▶ The task
Go through the data below and copy it exactly, skipping every picture.

▶ Supplied material
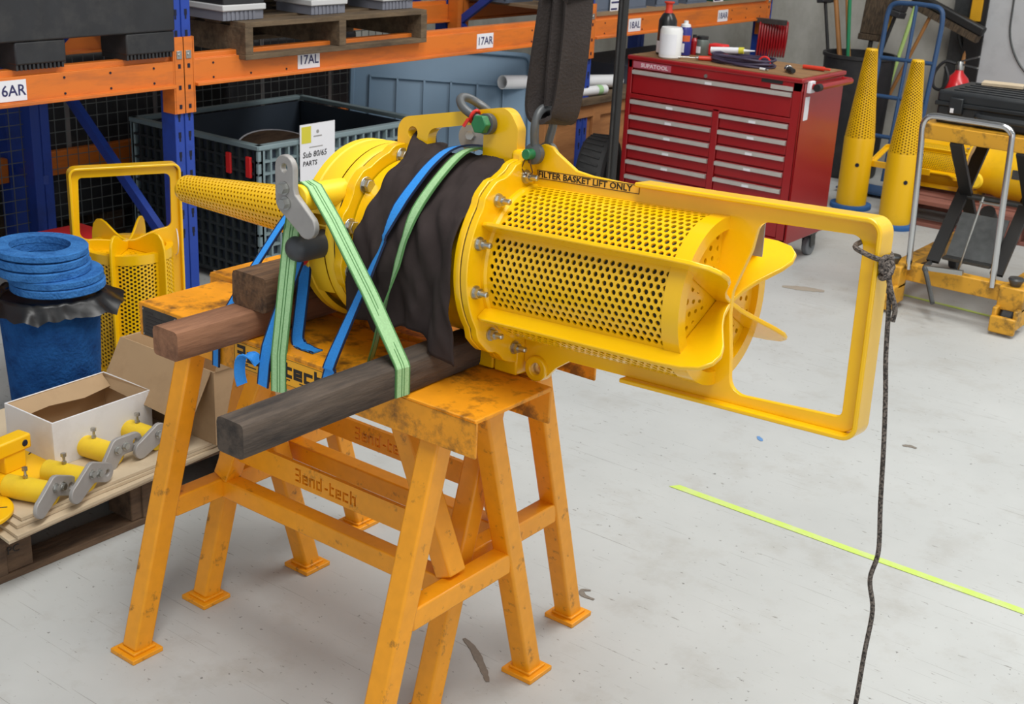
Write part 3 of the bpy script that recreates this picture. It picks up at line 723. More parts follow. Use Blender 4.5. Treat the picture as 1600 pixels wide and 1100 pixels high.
# straps (world coordinates)
def strap(label, pts, wd, w, m, edge, n=5, smooth=False, t=.003, mid=None):
    th = thing('tie_down_strap', label, 'strap')
    P = [Vector(p) for p in pts]
    if smooth: P = smoothpath(P, n)
    if isinstance(wd, list): 
        wdl = []
        for i in range(len(P)):
            q = i*(len(wd)-1)/(len(P)-1); k = min(int(q), len(wd)-2); wdl.append(Vector(wd[k]).lerp(Vector(wd[k+1]), q-k))
    else: wdl = [Vector(wd)]*len(P)
    base = P[len(P)//2]; th.location = base; P = [p-base for p in P]
    MB().ribbon(P, wdl, w, t).build('webbing', m, th)
    for sgn in (-1, 1):
        Q = []
        for i, p in enumerate(P):
            tg = (P[min(i+1, len(P)-1)]-P[max(i-1, 0)]).normalized(); d = (wdl[i]-tg*wdl[i].dot(tg)).normalized(); Q.append(p+d*sgn*(w/2-.0014))
        MB().ribbon(Q, wdl, .003, t*1.25).build('edge_stripe', edge, th)
    if mid:
        for off in mid:
            Q = []
            for i, p in enumerate(P):
                tg = (P[min(i+1, len(P)-1)]-P[max(i-1, 0)]).normalized(); d = (wdl[i]-tg*wdl[i].dot(tg)).normalized(); Q.append(p+d*off)
            MB().ribbon(Q, wdl, .0022, t*1.2).build('centre_stripe', edge, th)
    return th
def dcyl(s, deg, r=.211): return DM @ Vector((s, *pol(r, deg)))
strap('bright blue strap over the dark cloth, coming down onto the trestle edge', [dcyl(-.60, 52), dcyl(-.61, 70), dcyl(-.618, 90), dcyl(-.623, 104), dcyl(-.617, 120), dcyl(-.617, 134), dcyl(-.630, 152), dcyl(-.645, 168), dcyl(-.655, 178), (.628, -.004, .835), (.622, -.0055, .806), (.612, -.0055, .77), (.605, -.0055, .72)], [(1, 0, .25)]*7+[(.7, -.5, .2), (.75, -.5, .2)]+[(1, 0, .2)]*4, .031, 'strap_blue', 'strap_edge', smooth=True, n=4)
strap('pale green strap over the dark cloth, twisting down beside the blue one', [dcyl(-.56, 55), dcyl(-.57, 75), dcyl(-.578, 92), dcyl(-.581, 107), dcyl(-.572, 131), dcyl(-.583, 152), dcyl(-.592, 168), dcyl(-.605, 182), (.70, .063, .93), (.672, .075, .86), (.645, .089, .809)], [(1, 0, .2)]*6+[(.8, -.4, .2)]*2+[(.35, -.9, .1)]*3, .025, 'strap_green', 'strap_green_edge', smooth=True, n=4)
strap('long pale green strap looped over the lever rod and pulled down to the black timber', [(.470, -.0055, .715), (.472, -.0055, .80), (.476, .03, 1.06), (.4785, .042, 1.13), (.485, .045, 1.154), (.505, .046, 1.1675), (.526, .046, 1.161), (.59, .036, 1.105), (.715, .012, .984), (.8215, -.012, .8745), (.8265, -.014, .868), (.8265, -.014, .81)], [(.95, .31, 0)]*3+[(0.2, 1, 0)]*6+[(.1, 1, 0)]*3, .036, 'strap_green', 'strap_green_edge', mid=(-.003, .003))
strap('bright blue strap hooked beside the rubber bumper and buckled on the lettered trestle side', [(.456, .078, 1.01), (.452, .062, .97), (.444, .012, .86), (.437, -.0055, .808), (.428, -.0055, .77), (.420, -.0055, .715)], (1, .1, 0), .031, 'strap_blue', 'strap_edge')
strap('bright blue strap passing over the cone neck and down beside the wooden block', [(.279, .52, .88), (.279, .40, .99), (.279, .345, 1.052), (.279, .30, 1.074), (.279, .262, 1.068), (.279, .225, 1.045), (.279, .18, 1.005), (.279, .06, .885), (.277, -.002, .812), (.275, -.0055, .803), (.270, -.0055, .72)], (1, 0, .0), .022, 'strap_blue', 'strap_edge')
strap('blue strap hanging slack behind the green one with its end on the trestle top', [(.432, .11, 1.06), (.444, .10, 1.0), (.454, .085, .94), (.456, .07, .86), (.464, .056, .814), (.49, .05, .8075), (.53, .05, .8075)], (1, .25, 0), .03, 'strap_blue', 'strap_edge', smooth=True, n=4)
st5 = strap('short frayed blue strap tail curling off the lettered trestle side', [(.414, -.010, .768), (.408, -.02, .783), (.393, -.03, .785), (.383, -.034, .77), (.38, -.034, .74), (.382, -.03, .715)], (.3, 1, 0), .024, 'strap_blue', 'strap_blue', smooth=True, n=4)
hk = thing('strap_hook', 'small steel hook linking the blue strap to the rubber bumper', 'hook', loc=(.44, .075, 1.03))
MB().tube(smoothpath([(-.012, -.01, .045), (-.008, -.014, .02), (0, -.014, 0), (.01, -.01, -.014), (.02, -.004, -.008), (.022, 0, .01)], 5), .004, 8).build('hook', 'steel', hk)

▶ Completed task
Write part 3 of the bpy script that recreates this picture. It picks up at line 723. More parts follow. Use Blender 4.5. Treat the picture as 1600 pixels wide and 1100 pixels high.
# straps (world coordinates)
def strap(label, pts, wd, w, m, edge, n=5, smooth=False, t=.003, mid=None):
    th = thing('tie_down_strap', label, 'strap')
    P = [Vector(p) for p in pts]
    if smooth: P = smoothpath(P, n)
    if isinstance(wd, list): 
        wdl = []
        for i in range(len(P)):
            q = i*(len(wd)-1)/(len(P)-1); k = min(int(q), len(wd)-2); wdl.append(Vector(wd[k]).lerp(Vector(wd[k+1]), q-k))
    else: wdl = [Vector(wd)]*len(P)
    base = P[len(P)//2]; th.location = base; P = [p-base for p in P]
    MB().ribbon(P, wdl, w, t).build('webbing', m, th)
    for sgn in (-1, 1):
        Q = []
        for i, p in enumerate(P):
            tg = (P[min(i+1, len(P)-1)]-P[max(i-1, 0)]).normalized(); d = (wdl[i]-tg*wdl[i].dot(tg)).normalized(); Q.append(p+d*sgn*(w/2-.0014))
        MB().ribbon(Q, wdl, .003, t*1.25).build('edge_stripe', edge, th)
    if mid:
        for off in mid:
            Q = []
            for i, p in enumerate(P):
                tg = (P[min(i+1, len(P)-1)]-P[max(i-1, 0)]).normalized(); d = (wdl[i]-tg*wdl[i].dot(tg)).normalized(); Q.append(p+d*off)
            MB().ribbon(Q, wdl, .0022, t*1.2).build('centre_stripe', edge, th)
    return th
def dcyl(s, deg, r=.211): return DM @ Vector((s, *pol(r, deg)))
strap('bright blue strap over the dark cloth, coming down onto the trestle edge', [dcyl(-.60, 52), dcyl(-.61, 70), dcyl(-.618, 90), dcyl(-.623, 104), dcyl(-.617, 120), dcyl(-.617, 134), dcyl(-.630, 152), dcyl(-.645, 168), dcyl(-.655, 178), (.628, -.004, .835), (.622, -.0055, .806), (.612, -.0055, .77), (.605, -.0055, .72)], [(1, 0, .25)]*7+[(.7, -.5, .2), (.75, -.5, .2)]+[(1, 0, .2)]*4, .031, 'strap_blue', 'strap_edge', smooth=True, n=4)
strap('pale green strap over the dark cloth, twisting down beside the blue one', [dcyl(-.56, 55), dcyl(-.57, 75), dcyl(-.578, 92), dcyl(-.581, 107), dcyl(-.572, 131), dcyl(-.583, 152), dcyl(-.592, 168), dcyl(-.605, 182), (.70, .063, .93), (.672, .075, .86), (.645, .089, .809)], [(1, 0, .2)]*6+[(.8, -.4, .2)]*2+[(.35, -.9, .1)]*3, .025, 'strap_green', 'strap_green_edge', smooth=True, n=4)
strap('long pale green strap looped over the lever rod and pulled down to the black timber', [(.470, -.0055, .715), (.472, -.0055, .80), (.476, .03, 1.06), (.4785, .042, 1.13), (.485, .045, 1.154), (.505, .046, 1.1675), (.526, .046, 1.161), (.59, .036, 1.105), (.715, .012, .984), (.8215, -.012, .8745), (.8265, -.014, .868), (.8265, -.014, .81)], [(.95, .31, 0)]*3+[(0.2, 1, 0)]*6+[(.1, 1, 0)]*3, .036, 'strap_green', 'strap_green_edge', mid=(-.003, .003))
strap('bright blue strap hooked beside the rubber bumper and buckled on the lettered trestle side', [(.456, .078, 1.01), (.452, .062, .97), (.444, .012, .86), (.437, -.0055, .808), (.428, -.0055, .77), (.420, -.0055, .715)], (1, .1, 0), .031, 'strap_blue', 'strap_edge')
strap('bright blue strap passing over the cone neck and down beside the wooden block', [(.279, .52, .88), (.279, .40, .99), (.279, .345, 1.052), (.279, .30, 1.074), (.279, .262, 1.068), (.279, .225, 1.045), (.279, .18, 1.005), (.279, .06, .885), (.277, -.002, .812), (.275, -.0055, .803), (.270, -.0055, .72)], (1, 0, .0), .022, 'strap_blue', 'strap_edge')
strap('blue strap hanging slack behind the green one with its end on the trestle top', [(.432, .11, 1.06), (.444, .10, 1.0), (.454, .085, .94), (.456, .07, .86), (.464, .056, .814), (.49, .05, .8075), (.53, .05, .8075)], (1, .25, 0), .03, 'strap_blue', 'strap_edge', smooth=True, n=4)
st5 = strap('short frayed blue strap tail curling off the lettered trestle side', [(.414, -.010, .768), (.408, -.02, .783), (.393, -.03, .785), (.383, -.034, .77), (.38, -.034, .74), (.382, -.03, .715)], (.3, 1, 0), .024, 'strap_blue', 'strap_blue', smooth=True, n=4)
hk = thing('strap_hook', 'small steel hook linking the blue strap to the rubber bumper', 'hook', loc=(.44, .075, 1.03))
MB().tube(smoothpath([(-.012, -.01, .045), (-.008, -.014, .02), (0, -.014, 0), (.01, -.01, -.014), (.02, -.004, -.008), (.022, 0, .01)], 5), .004, 8).build('hook', 'steel', hk)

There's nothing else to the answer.